Above: Shane Barrett during the Munster GAA Hurling Senior Championship Round 3 match against Limerick. Photo: Daire Brennan/Sportsfile

Fury at lack of GAA coverage

There was fiery passion at County Hall this week as elected members expressed outrage at the fact that Cork’s epic Munster hurling championship round three showdown with Limerick was not aired on national television.

Last Saturday’s game, which Cork won 3-28 to 3-26, was only viewable on GAAGO, a paid video streaming service run by the GAA and RTÉ which also allows fans overseas to watch games. Currently, a year’s subscription costs €79.

Raising the issue at the end of Monday’s meeting of Cork County Council, County Mayor Cllr Frank O’Flynn took no prisoners in his condemnation of the decision not to show the game on terrestrial television.

“On the greatest field that we have, SuperValu Páirc Uí Chaoimh, the field of dreams, that we denied so many people in our country, in Ireland, in Munster, to see that game – we should be ashamed of ourselves,” said the mayor.

“I ask you all to stand up and take this on and fight it on behalf of the people.

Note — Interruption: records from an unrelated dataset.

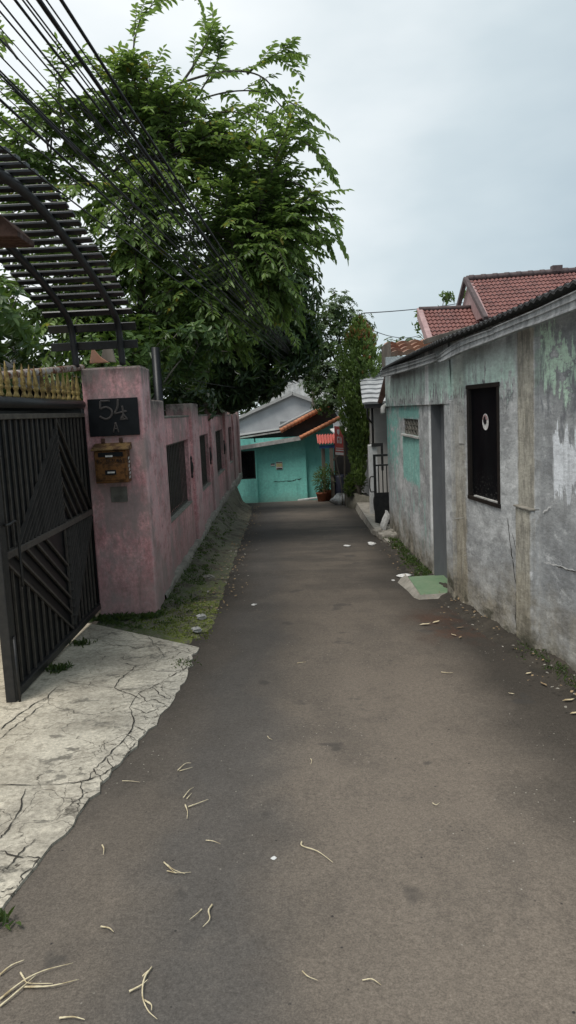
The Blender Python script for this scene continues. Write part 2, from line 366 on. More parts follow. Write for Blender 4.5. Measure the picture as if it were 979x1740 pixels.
M = {}
M['road'] = mk_road(); M['slab'] = mk_slab(); M['grey'] = mk_greywall(); M['pink'] = mk_pink(); M['teal'] = mk_teal()
M['bank'] = mk_bank(); M['fascia'] = mk_fascia(); M['glass'] = mk_glass()
M['soil'] = simple('dark_soil', (.034, .029, .023), (.062, .052, .04), 6, bump=.8, fine=50, bd=.02)
M['xroad'] = simple('pale_lane_concrete', (.17, .155, .135), (.10, .092, .08), 3, bump=.4)
M['crack'] = simple('crack_dark', (.03, .027, .023), (.05, .043, .035), 20)
M['conc'] = simple('raw_concrete', (.36, .335, .29), (.18, .165, .14), 7, bump=.6, fine=40)
M['concd'] = simple('dirty_concrete', (.26, .245, .21), (.10, .093, .078), 6, bump=.6, fine=40)
M['black'] = simple('black_painted_steel', (.014, .014, .015), (.03, .028, .026), 18, rough=.45, bump=.2, spec=.45)
M['gaterod'] = simple('worn_black_rod', (.055, .047, .041), (.095, .082, .068), 22, rough=.5, bump=.2, spec=.45)
M['slat'] = simple('worn_grey_slat', (.040, .035, .031), (.075, .065, .057), 9, (1, 1, .3), rough=.55, bump=.2, spec=.4)
M['railbeige'] = simple('dusty_rail', (.14, .12, .095), (.07, .06, .05), 16, rough=.7)
M['gold'] = mk_rust('old_gold_paint', (.30, .215, .07), (.09, .055, .02), .52)
M['rustpipe'] = mk_rust('rusty_white_pipe', (.50, .46, .42), (.17, .062, .03), .48)
M['rust'] = mk_rust('rust_brown', (.085, .042, .028), (.05, .024, .016), .5)
M['canopy'] = simple('black_canopy_steel', (.010, .011, .013), (.028, .029, .032), 10, rough=.4, spec=.5)
M['plate'] = simple('black_plate', (.004, .0045, .006), (.009, .010, .012), 12, rough=.4, bump=.1)
M['digit'] = simple('dull_grey_digit', (.10, .088, .082), (.06, .052, .05), 30)
M['mail'] = mk_rust('brown_mailbox', (.17, .072, .018), (.06, .028, .010), .50)
M['maillid'] = mk_rust('mailbox_lid', (.20, .125, .05), (.08, .04, .018), .50)
M['white'] = simple('white_paint', (.72, .72, .71), (.55, .54, .52), 8)
M['whitedirty'] = simple('dirty_white', (.55, .54, .52), (.32, .31, .29), 8, (1, 1, .4))
M['paper'] = simple('crumpled_paper', (.75, .74, .72), (.5, .49, .47), 30, bump=.6)
M['redtile'] = mk_tile('red_roof_tile', (.25, .115, .10), (.19, .085, .076), (.12, .065, .06))
M['orangetile'] = mk_tile('orange_roof_tile', (.56, .235, .12), (.46, .17, .085), (.26, .12, .075))
M['browntile'] = mk_tile('brown_roof_tile', (.30, .16, .10), (.22, .10, .07), (.36, .28, .22))
M['ridge'] = simple('dark_ridge_tile', (.13, .10, .10), (.08, .06, .06), 10, bump=.5)
M['pinktrim'] = simple('pink_trim', (.46, .31, .30), (.34, .22, .215), 8)
M['asb'] = simple('grey_corrugated_sheet', (.30, .305, .30), (.16, .16, .155), 3, (1, 1, 1), bump=.3)
M['paleroof'] = simple('pale_grey_tile', (.52, .53, .54), (.30, .31, .32), 5, bump=.3)
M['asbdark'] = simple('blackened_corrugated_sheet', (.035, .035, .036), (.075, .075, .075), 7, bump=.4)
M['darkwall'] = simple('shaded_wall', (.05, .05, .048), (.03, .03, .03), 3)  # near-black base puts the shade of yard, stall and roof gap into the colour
M['greyhousew'] = simple('pale_house_wall', (.66, .655, .66), (.50, .50, .51), 2.2)
M['wallw'] = simple('offwhite_wall', (.50, .49, .47), (.40, .39, .375), 1.6, fine=30)
M['doorgrey'] = simple('grey_door_leaf', (.165, .17, .178), (.13, .135, .142), 4, (1, 1, .4), fine=20, bump=.12)
M['greentile'] = simple('green_glazed_tile', (.13, .22, .125), (.19, .26, .16), 6, rough=.45, fine=30, bump=.15)
M['brownframe'] = simple('brown_window_frame', (.009, .007, .006), (.022, .016, .012), 9, rough=.5)
M['wood'] = simple('weathered_timber', (.22, .19, .16), (.10, .085, .07), 6, (1, 1, .2))
M['drum'] = simple('dark_drum_plastic', (.012, .016, .035), (.02, .022, .035), 6, rough=.5)
M['blue'] = simple('blue_board', (.05, .12, .30), (.04, .09, .2), 6)
M['redsheet'] = mk_tile('red_awning_sheet', (.60, .15, .12), (.50, .12, .10), (.35, .12, .1))
M['signred'] = simple('red_sign_face', (.50, .065, .05), (.38, .05, .045), 5, rough=.5, bump=.05)
M['posterprint'] = simple('pale_yellow_print', (.62, .58, .30), (.50, .42, .22), 30, bump=.02)
M['terra'] = simple('terracotta', (.36, .13, .07), (.22, .085, .05), 9)
M['stone'] = simple('planter_stone', (.20, .185, .15), (.09, .085, .065), 5, bump=.8)
M['bark'] = simple('bark_grey', (.12, .105, .085), (.06, .052, .042), 14, (1, 1, .3), bump=.8)
M['barkp'] = simple('bark_pale', (.20, .185, .155), (.10, .09, .075), 16, (1, 1, .3), bump=.6)
M['cable'] = simple('black_cable', (.008, .008, .009), (.014, .014, .015), 20, rough=.5)
M['cableg'] = simple('grey_cable', (.05, .052, .056), (.035, .036, .04), 20, rough=.5)
M['straw'] = simple('dry_straw', (.72, .62, .42), (.34, .25, .13), 22, bump=.3, lo=.46, hi=.66)
M['dryleaf'] = simple('dry_leaf', (.36, .26, .15), (.18, .12, .07), 20)
M['leafA'] = mk_leaf('soursop_leaf', (.075, .130, .042), (.31, .43, .13), .48, .40, (.34, .27, .04))
M['leafM'] = mk_leaf('mango_leaf', (.020, .042, .020), (.070, .118, .046), .22, .38)
M['leafU'] = mk_leaf('understory_leaf', (.036, .074, .024), (.15, .24, .06), .3, .42, (.30, .20, .04))
M['leafC'] = mk_leaf('column_leaf', (.045, .085, .027), (.21, .31, .075), .32, .5)
M['leafR'] = mk_leaf('red_shoot', (.12, .075, .022), (.36, .11, .05), .35, .5)
M['leafT'] = mk_leaf('tall_tree_leaf', (.032, .062, .024), (.12, .18, .06), .28, .5)
M['leafF'] = mk_leaf('far_leaf', (.06, .085, .06), (.13, .17, .10), .3, .6)
M['weed'] = mk_leaf('weed_leaf', (.022, .042, .012), (.085, .13, .03), .3, .6)
M['moss'] = mk_leaf('moss_tuft', (.08, .11, .015), (.22, .25, .04), .2, .8)

# ------------------------------------------------------------------ ground, road, slab
b = MB()
ys = [-8 + i * .5 for i in range(60)] + [22 + i * 3 for i in range(40)]
def xprof(i): return [-60, -20, -8, -4, -2, -1.4, -1, 0, 1, 1.4, 2, 4, 8, 20, 60][i]
for j, y in enumerate(ys):
    for i in range(15): b.v.append((xprof(i), y, gz(y) - .035))
for j in range(len(ys) - 1):
    for i in range(14):
        a = j * 15 + i; b.f.append([a, a + 1, a + 16, a + 15]); b.mi.append(0); b.tint.append(.5); b.sm.append(True)
struct(b.build('ground', M['soil']))

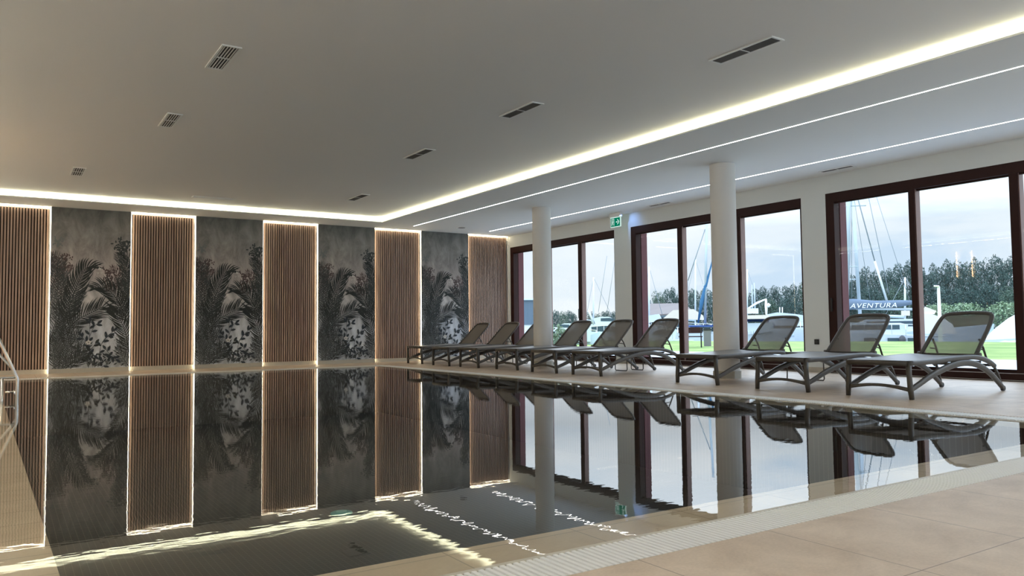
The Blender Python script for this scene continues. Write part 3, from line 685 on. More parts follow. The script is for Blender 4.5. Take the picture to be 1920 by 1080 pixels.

“When I went to Boston, they were talking about hurling; when I went to Chicago, they were talking about hurling. It’s what we are, and how proud we are to call ourselves Irish.”

Mayor O’Flynn called on the council to write letters to both the Department of Sport and Communication insisting that all important GAA matches be shown on live tv.“Cork are back in the championship and Cork hurling is back. I call for all our games to be made free to air,” said the mayor.

Fine Gael Cllr Michael Hegarty added: “I think it is wrong. A lot of people don’t have modern phones, they don’t have smart TVs; it’s denied a lot of true, genuine GAA supporters the privilege of watching their native county.”


The GAA needs to explain what can be done to ensure more people see hurling and football matches on free to air TV, Fine Gael Senator Tim Lombard said this week.

He said he was disappointed to hear that GAA President Jarlath Burns may not come before the Seanad to discuss the amateur organisation’s position in relation to their commercial deals, and hurling and football matches on TV.

Senator Lombard said: “It’s surprising to me that Jarlath Burns, the President of the GAA, declared on ‘The Claire Byrne Show’ ...that he won’t come before the committee. At a time when transparency is crucial, the GAA should be using the opportunity to explain their decisions, not dodging important discussions.”

Senator Lombard added: “The GAA has to remember its roots—it’s not about extracting revenue by any means; it’s about ensuring the long-term success of the game and the community it builds.”